Add steamed milk and you've got a latte, but if you froth that milk up with the same steamer spout to make a thicker layer of microfoam and you've got a cappuccino: named after the thick, brown habits/cloaks of the Capuchin monks of the Italian Catholic church.

The latest craze being the flat white, an antipodean invention, where in New Zealand they sought to address the ratio of coffee to thick, frothed milk by creating a smoother (flatter) drink with less milk in it, so you could taste the coffee more.

A nice cuppa!
Coffee at Ideal World

How is instant coffee made?

Instant coffee is made the same way as any other cup of coffee: the beans are picked and extracted from the coffee fruit, roasted and ground and prepared in hot water.
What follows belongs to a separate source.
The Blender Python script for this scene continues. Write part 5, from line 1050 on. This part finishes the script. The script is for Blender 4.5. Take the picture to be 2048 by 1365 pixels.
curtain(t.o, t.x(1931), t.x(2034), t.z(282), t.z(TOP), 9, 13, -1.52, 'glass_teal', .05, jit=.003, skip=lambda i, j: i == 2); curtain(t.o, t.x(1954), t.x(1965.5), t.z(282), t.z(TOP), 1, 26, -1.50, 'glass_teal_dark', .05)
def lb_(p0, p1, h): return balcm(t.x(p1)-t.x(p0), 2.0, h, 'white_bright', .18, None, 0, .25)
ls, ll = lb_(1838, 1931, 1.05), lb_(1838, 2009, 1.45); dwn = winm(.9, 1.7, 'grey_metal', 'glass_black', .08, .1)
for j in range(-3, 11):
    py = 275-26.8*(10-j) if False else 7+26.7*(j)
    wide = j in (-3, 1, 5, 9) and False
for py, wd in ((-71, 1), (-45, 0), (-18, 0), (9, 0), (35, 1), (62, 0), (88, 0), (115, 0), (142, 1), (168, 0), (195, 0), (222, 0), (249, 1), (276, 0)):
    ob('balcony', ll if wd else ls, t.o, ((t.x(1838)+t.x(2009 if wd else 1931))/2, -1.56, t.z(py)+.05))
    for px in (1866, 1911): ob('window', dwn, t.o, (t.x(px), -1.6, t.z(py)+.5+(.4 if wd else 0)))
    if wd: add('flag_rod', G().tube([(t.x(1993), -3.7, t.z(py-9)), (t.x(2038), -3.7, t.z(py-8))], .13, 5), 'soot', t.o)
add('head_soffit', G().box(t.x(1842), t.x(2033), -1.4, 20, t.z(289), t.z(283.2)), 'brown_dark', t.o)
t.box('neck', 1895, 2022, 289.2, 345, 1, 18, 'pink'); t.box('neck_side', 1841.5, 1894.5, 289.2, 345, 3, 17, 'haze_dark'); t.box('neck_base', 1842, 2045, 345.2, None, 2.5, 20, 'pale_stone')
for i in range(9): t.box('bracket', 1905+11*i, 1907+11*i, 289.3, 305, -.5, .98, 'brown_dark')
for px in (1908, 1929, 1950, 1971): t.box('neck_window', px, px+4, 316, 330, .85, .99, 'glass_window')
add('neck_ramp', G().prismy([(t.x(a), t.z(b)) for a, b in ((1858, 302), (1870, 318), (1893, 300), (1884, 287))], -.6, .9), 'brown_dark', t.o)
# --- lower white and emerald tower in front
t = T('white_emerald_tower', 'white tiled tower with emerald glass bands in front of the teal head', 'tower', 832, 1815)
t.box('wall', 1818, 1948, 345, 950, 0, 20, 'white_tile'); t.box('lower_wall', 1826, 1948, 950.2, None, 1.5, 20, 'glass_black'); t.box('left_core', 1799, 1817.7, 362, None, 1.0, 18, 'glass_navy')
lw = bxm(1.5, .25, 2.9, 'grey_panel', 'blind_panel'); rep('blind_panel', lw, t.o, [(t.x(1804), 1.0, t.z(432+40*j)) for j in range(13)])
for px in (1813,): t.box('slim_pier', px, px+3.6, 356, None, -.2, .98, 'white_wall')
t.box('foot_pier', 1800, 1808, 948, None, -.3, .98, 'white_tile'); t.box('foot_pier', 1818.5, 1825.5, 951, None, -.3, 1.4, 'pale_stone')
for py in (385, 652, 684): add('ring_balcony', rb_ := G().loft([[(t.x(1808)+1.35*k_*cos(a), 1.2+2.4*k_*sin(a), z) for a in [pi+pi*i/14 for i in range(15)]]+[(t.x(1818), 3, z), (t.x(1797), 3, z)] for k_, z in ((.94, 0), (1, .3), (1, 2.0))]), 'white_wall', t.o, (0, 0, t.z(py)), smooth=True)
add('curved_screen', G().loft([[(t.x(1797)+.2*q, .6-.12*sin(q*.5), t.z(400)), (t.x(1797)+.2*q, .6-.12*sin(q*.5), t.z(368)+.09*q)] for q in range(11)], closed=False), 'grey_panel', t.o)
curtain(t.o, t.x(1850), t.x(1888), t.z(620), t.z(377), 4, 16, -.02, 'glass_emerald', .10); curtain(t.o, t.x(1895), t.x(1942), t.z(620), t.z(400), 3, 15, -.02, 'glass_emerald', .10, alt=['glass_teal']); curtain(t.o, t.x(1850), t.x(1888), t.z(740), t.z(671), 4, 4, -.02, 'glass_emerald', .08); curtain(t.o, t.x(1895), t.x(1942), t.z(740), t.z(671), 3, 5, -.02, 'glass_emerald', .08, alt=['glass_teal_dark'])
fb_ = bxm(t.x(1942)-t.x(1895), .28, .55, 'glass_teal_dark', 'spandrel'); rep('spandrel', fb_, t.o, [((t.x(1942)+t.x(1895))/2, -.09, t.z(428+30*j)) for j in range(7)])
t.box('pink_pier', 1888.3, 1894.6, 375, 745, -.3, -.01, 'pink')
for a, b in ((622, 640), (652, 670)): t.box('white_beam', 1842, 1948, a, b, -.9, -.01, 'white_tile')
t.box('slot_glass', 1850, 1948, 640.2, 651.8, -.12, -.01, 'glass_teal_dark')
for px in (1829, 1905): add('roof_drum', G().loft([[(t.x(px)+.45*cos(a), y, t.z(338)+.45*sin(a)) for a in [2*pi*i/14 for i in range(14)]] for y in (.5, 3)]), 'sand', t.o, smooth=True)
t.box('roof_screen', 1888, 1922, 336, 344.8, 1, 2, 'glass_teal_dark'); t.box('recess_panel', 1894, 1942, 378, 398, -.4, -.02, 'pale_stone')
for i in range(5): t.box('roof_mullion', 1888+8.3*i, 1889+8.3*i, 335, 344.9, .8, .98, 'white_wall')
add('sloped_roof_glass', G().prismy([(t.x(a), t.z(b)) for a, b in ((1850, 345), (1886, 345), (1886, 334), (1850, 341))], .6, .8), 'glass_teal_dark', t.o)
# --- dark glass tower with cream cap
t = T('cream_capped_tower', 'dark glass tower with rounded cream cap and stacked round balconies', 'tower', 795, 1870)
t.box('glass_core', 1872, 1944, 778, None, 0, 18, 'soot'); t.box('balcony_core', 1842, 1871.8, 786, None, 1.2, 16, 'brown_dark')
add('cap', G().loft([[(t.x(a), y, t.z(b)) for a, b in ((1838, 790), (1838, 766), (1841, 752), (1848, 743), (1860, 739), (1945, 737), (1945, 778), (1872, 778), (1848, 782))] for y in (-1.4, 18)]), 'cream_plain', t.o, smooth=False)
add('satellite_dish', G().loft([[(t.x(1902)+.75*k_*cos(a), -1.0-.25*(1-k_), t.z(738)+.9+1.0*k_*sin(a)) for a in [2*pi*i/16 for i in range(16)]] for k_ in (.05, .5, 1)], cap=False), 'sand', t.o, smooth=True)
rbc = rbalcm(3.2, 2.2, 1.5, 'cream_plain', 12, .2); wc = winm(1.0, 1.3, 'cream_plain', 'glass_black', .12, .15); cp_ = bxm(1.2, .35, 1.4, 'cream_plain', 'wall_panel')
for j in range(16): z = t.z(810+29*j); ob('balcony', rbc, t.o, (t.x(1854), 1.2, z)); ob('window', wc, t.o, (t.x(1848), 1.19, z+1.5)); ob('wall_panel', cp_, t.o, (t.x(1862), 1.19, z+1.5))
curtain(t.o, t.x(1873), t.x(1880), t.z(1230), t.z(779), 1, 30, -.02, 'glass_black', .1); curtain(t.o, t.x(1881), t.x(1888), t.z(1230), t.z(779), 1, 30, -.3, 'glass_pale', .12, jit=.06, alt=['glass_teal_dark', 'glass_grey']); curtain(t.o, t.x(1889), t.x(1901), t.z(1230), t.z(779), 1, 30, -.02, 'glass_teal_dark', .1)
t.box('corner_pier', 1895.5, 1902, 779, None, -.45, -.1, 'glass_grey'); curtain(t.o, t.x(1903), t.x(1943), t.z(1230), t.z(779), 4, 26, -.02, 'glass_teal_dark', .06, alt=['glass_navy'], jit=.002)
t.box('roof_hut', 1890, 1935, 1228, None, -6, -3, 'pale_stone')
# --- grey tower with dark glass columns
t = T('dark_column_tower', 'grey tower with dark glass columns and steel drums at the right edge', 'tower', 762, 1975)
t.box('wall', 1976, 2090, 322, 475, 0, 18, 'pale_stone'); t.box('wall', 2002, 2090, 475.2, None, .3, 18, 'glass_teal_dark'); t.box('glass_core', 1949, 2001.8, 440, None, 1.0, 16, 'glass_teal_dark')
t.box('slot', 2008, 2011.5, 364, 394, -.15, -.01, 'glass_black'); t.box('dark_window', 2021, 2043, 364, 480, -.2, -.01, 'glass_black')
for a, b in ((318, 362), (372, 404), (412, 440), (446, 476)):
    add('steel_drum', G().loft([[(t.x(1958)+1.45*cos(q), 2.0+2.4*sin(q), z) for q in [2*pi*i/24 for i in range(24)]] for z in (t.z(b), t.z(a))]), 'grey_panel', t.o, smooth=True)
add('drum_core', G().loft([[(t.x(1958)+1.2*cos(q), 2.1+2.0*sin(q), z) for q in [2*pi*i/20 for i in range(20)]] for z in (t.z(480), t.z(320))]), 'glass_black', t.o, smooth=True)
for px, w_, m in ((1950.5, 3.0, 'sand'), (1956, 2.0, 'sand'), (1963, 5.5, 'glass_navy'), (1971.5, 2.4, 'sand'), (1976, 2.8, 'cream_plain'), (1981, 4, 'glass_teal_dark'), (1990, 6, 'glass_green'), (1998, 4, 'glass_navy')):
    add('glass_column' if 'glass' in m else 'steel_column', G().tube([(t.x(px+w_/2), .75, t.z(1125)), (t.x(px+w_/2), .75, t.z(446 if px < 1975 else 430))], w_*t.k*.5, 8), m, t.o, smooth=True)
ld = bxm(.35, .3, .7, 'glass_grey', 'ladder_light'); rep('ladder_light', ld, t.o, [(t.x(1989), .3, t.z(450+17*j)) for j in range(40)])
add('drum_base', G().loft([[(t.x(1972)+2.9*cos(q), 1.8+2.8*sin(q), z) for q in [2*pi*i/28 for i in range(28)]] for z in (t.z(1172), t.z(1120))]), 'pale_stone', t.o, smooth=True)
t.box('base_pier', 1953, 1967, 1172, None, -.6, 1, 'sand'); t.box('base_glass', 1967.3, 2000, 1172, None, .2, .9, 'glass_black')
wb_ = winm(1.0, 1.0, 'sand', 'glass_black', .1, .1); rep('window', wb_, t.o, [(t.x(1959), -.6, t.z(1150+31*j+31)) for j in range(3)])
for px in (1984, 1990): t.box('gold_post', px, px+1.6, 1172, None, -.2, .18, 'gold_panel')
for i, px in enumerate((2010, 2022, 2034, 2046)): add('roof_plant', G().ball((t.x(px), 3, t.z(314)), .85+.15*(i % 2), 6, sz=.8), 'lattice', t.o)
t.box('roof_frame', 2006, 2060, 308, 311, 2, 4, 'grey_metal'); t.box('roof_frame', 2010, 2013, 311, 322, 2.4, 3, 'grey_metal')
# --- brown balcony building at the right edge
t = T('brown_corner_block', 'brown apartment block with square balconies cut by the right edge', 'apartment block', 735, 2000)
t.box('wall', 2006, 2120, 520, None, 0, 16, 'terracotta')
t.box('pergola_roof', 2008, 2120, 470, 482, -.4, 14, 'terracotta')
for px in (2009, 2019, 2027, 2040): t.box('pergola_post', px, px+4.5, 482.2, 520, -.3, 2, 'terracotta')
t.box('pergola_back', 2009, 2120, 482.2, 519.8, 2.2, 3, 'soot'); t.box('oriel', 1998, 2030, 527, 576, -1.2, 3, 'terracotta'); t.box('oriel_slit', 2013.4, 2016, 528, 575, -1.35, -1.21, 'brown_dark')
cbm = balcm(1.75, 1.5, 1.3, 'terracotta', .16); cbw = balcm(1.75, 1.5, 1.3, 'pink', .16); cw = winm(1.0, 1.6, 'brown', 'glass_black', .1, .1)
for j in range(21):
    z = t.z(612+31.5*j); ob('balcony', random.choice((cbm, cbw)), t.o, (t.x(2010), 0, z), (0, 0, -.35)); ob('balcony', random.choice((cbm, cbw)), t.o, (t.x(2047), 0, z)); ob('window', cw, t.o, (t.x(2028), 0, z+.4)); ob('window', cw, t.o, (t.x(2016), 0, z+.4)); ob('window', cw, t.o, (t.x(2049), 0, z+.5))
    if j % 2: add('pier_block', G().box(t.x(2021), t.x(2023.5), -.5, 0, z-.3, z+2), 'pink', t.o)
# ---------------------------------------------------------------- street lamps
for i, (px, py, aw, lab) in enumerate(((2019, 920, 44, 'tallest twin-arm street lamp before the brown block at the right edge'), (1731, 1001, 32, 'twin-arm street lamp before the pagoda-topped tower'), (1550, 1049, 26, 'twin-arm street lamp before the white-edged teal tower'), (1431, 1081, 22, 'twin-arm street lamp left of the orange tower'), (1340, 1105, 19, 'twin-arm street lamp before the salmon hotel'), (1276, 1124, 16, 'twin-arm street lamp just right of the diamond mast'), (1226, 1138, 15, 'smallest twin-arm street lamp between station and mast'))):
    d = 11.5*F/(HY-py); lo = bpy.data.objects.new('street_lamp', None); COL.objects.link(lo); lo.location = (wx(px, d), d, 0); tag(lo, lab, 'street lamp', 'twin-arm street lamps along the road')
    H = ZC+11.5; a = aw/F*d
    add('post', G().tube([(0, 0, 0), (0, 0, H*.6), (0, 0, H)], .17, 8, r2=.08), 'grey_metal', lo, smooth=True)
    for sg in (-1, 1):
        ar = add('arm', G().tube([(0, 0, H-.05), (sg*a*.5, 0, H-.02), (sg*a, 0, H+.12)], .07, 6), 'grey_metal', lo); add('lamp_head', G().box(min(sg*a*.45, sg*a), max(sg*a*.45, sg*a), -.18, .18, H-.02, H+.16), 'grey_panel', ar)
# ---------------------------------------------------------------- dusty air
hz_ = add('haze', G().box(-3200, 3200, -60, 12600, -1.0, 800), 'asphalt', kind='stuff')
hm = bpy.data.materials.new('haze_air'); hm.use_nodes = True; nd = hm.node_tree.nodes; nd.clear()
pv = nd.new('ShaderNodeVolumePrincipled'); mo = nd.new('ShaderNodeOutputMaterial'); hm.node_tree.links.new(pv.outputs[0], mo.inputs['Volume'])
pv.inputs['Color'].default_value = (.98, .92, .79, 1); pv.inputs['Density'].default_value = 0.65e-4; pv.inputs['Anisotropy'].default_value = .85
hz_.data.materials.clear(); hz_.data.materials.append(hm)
However, then the coffee is frozen solid in a slow process that produces small crystals and ground into flakes, then the water is removed from the crystals by removing all the air from a chamber and heating it, leaving the dried granules we buy in supermarkets.

When was coffee discovered?

Coffee was discovered in Ethiopia in 800 A.D.. Legend has it that local goat herders noticed their goats "dancing" after eating the beans, and a curious local monk decided to try it for himself, and found it kept him awake at night.

Coffee houses spread across Arabic countries in the middle ages, and came through to Europe via the Ottoman empire. As empires rose and fell over the middle East, coffee culture spread to Paris and London, and from there to the rest of the ancient world.

Coffee was just as popular in 1675 as it is today in major cities, as at this time there were over 3,000 coffee houses in England alone!